— begin Records for the exercise —

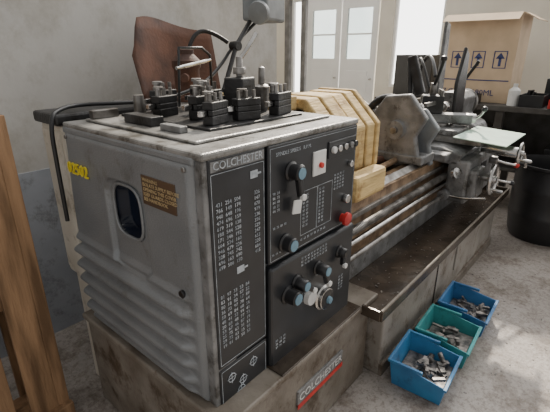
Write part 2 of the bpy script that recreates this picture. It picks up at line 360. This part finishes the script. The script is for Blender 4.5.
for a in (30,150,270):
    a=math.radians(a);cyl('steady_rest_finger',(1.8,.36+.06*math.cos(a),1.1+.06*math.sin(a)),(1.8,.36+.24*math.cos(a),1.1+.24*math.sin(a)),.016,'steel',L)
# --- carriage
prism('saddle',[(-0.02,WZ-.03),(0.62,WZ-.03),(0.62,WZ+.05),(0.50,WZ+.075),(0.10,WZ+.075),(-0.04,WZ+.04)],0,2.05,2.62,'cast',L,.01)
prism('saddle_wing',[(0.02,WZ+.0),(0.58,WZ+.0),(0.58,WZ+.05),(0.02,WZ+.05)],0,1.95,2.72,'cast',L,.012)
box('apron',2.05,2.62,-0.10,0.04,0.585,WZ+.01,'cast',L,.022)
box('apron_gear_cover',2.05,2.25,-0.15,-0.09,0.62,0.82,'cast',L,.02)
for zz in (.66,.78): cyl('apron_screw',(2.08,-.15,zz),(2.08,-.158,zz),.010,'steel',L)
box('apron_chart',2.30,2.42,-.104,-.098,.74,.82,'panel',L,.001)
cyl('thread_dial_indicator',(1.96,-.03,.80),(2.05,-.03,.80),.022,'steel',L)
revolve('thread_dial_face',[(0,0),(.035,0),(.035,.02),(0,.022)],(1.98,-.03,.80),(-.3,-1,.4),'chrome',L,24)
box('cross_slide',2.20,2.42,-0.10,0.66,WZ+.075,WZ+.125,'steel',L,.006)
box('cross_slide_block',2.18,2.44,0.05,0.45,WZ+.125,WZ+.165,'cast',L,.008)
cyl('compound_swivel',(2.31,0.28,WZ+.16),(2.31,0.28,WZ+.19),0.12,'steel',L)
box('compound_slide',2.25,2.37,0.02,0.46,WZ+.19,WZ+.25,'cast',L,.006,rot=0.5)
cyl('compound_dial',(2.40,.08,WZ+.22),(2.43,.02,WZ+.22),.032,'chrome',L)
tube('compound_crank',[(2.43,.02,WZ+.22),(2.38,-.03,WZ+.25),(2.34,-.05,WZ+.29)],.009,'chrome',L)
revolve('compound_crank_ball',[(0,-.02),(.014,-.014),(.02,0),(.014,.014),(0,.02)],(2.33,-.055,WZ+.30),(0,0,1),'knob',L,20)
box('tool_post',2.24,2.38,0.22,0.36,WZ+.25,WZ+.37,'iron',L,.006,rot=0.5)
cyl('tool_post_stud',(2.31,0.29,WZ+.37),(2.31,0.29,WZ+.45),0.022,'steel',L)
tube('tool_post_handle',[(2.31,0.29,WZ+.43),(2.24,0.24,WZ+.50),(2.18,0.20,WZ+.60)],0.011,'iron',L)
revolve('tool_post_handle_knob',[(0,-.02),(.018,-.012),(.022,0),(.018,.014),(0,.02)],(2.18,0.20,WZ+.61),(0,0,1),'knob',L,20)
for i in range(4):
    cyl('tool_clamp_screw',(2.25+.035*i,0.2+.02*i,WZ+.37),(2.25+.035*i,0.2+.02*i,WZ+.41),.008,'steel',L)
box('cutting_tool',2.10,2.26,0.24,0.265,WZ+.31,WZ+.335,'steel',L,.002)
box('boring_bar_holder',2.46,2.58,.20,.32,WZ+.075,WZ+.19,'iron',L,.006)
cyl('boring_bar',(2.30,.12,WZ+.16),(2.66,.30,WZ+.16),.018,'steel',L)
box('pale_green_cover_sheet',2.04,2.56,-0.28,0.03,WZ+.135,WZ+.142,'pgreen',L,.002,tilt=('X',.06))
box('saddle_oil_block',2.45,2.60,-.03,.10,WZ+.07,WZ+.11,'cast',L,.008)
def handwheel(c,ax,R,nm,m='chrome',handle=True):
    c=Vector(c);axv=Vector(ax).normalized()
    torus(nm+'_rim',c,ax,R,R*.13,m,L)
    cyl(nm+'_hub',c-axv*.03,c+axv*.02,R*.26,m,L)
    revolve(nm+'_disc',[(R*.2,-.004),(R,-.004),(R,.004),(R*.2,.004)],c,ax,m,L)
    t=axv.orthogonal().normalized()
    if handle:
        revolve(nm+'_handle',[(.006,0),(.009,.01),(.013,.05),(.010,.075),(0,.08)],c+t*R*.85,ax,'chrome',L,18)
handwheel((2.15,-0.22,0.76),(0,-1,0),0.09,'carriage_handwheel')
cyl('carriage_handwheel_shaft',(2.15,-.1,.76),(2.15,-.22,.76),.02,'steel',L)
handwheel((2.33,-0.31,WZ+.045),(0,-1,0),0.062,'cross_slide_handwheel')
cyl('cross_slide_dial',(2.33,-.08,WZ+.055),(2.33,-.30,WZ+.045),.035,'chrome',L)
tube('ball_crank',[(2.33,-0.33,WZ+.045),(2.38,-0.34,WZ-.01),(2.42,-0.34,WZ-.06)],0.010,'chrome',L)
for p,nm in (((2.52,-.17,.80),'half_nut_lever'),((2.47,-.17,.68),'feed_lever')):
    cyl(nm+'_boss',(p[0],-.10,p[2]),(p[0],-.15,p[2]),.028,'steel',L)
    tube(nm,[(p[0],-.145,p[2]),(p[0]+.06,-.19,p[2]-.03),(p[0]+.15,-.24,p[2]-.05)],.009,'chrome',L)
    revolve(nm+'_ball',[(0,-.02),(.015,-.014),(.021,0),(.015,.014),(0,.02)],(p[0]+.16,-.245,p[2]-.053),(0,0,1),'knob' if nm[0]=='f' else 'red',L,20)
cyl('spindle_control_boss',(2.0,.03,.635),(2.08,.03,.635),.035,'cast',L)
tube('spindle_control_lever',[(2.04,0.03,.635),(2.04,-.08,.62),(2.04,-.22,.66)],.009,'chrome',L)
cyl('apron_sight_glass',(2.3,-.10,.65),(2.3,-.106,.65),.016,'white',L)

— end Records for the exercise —
— begin Records for the exercise —

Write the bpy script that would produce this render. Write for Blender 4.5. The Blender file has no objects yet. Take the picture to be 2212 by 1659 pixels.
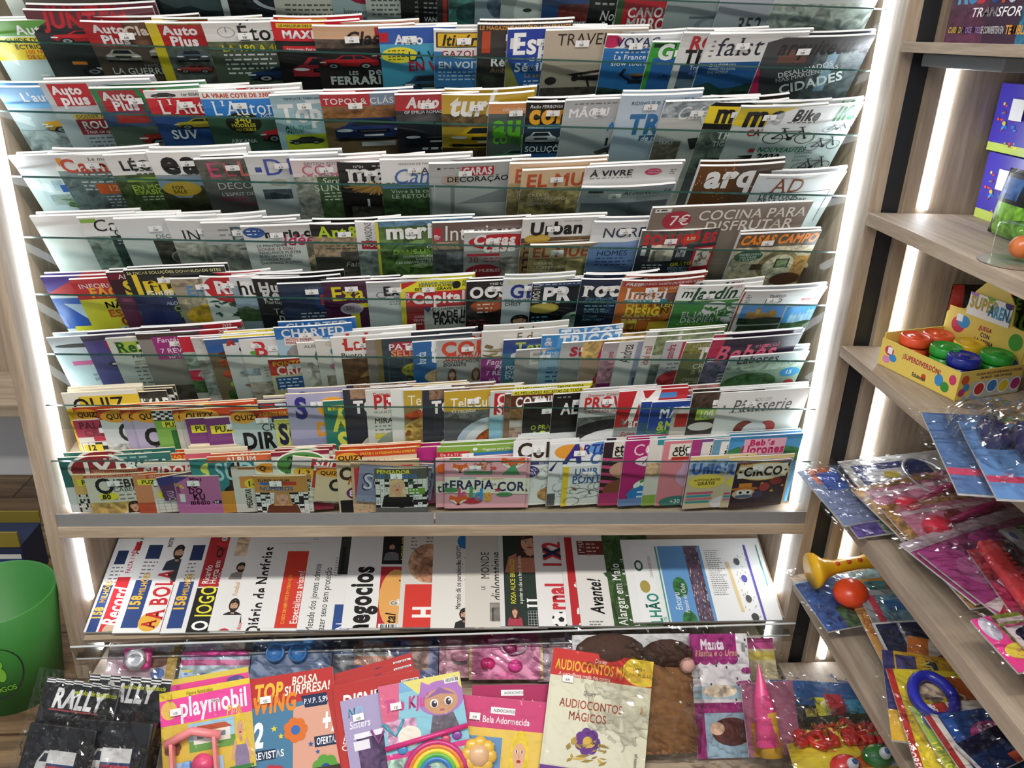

— end Records for the exercise —
— begin Records for the exercise —

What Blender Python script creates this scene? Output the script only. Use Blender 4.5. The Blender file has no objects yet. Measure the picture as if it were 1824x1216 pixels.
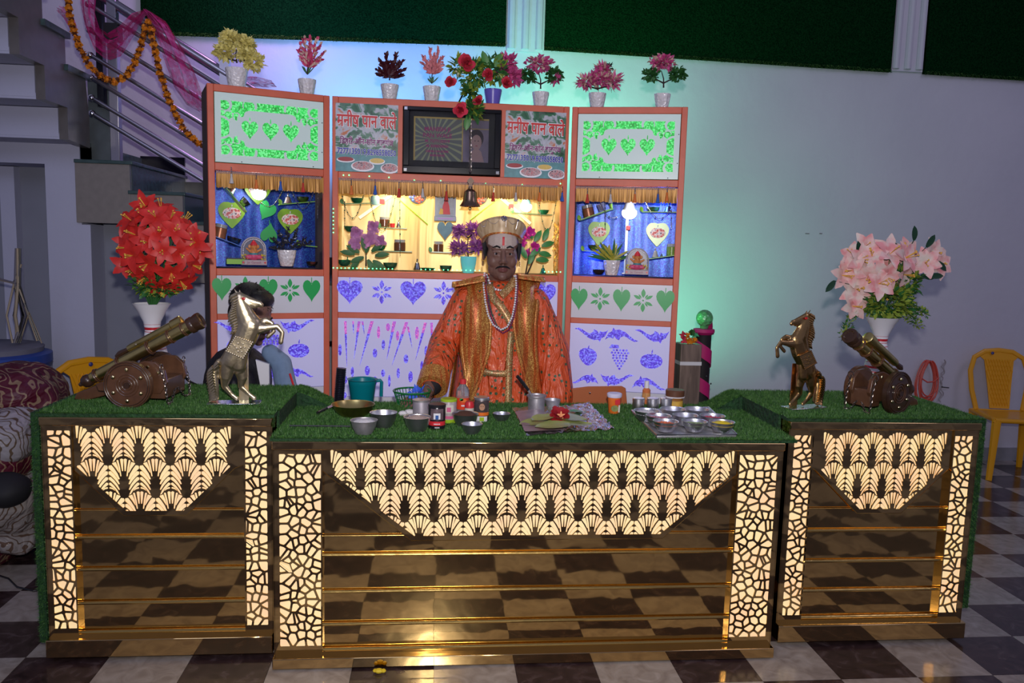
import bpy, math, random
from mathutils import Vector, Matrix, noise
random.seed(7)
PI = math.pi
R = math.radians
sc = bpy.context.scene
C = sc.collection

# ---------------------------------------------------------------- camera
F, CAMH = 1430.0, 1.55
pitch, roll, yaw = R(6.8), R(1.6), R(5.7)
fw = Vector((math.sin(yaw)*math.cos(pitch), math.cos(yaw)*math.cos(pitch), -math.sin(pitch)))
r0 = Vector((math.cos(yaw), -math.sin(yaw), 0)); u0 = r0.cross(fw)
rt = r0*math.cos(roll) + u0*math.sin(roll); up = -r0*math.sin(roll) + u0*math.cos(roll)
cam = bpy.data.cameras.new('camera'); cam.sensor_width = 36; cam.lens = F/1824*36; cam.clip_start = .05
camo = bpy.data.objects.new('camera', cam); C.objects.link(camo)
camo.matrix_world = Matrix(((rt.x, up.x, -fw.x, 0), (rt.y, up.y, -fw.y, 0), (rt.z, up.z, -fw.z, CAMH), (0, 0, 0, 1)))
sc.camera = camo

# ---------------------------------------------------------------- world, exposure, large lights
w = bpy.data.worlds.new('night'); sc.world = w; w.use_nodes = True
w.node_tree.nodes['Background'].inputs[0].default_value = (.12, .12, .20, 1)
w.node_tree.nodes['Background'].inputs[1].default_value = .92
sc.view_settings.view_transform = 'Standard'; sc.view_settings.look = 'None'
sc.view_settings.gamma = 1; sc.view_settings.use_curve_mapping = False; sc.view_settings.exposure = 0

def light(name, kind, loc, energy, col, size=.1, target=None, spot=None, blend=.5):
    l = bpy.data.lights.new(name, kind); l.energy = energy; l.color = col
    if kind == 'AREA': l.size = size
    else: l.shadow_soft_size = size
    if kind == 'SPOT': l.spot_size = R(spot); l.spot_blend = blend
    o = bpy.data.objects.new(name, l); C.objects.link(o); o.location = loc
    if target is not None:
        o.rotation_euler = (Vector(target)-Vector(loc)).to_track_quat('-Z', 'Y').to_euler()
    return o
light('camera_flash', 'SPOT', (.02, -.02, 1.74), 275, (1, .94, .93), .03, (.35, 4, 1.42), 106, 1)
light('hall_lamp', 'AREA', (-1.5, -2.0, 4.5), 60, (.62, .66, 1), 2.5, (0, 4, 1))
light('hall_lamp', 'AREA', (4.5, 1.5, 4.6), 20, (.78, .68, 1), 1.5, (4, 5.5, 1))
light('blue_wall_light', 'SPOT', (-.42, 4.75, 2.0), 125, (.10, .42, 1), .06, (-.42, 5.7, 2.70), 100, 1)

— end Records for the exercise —

What you need to do:
Take only the lines above from the one that has "What Blender Python" through the one that has "sc.view_settings.gamma = 1;" and reproduce them exactly, omitting any pictures.

Correct answer:
What Blender Python script creates this scene? Output the script only. Use Blender 4.5. The Blender file has no objects yet. Measure the picture as if it were 1824x1216 pixels.
import bpy, math, random
from mathutils import Vector, Matrix, noise
random.seed(7)
PI = math.pi
R = math.radians
sc = bpy.context.scene
C = sc.collection

# ---------------------------------------------------------------- camera
F, CAMH = 1430.0, 1.55
pitch, roll, yaw = R(6.8), R(1.6), R(5.7)
fw = Vector((math.sin(yaw)*math.cos(pitch), math.cos(yaw)*math.cos(pitch), -math.sin(pitch)))
r0 = Vector((math.cos(yaw), -math.sin(yaw), 0)); u0 = r0.cross(fw)
rt = r0*math.cos(roll) + u0*math.sin(roll); up = -r0*math.sin(roll) + u0*math.cos(roll)
cam = bpy.data.cameras.new('camera'); cam.sensor_width = 36; cam.lens = F/1824*36; cam.clip_start = .05
camo = bpy.data.objects.new('camera', cam); C.objects.link(camo)
camo.matrix_world = Matrix(((rt.x, up.x, -fw.x, 0), (rt.y, up.y, -fw.y, 0), (rt.z, up.z, -fw.z, CAMH), (0, 0, 0, 1)))
sc.camera = camo

# ---------------------------------------------------------------- world, exposure, large lights
w = bpy.data.worlds.new('night'); sc.world = w; w.use_nodes = True
w.node_tree.nodes['Background'].inputs[0].default_value = (.12, .12, .20, 1)
w.node_tree.nodes['Background'].inputs[1].default_value = .92
sc.view_settings.view_transform = 'Standard'; sc.view_settings.look = 'None'
sc.view_settings.gamma = 1; sc.view_settings.use_curve_mapping = False; sc.view_settings.exposure = 0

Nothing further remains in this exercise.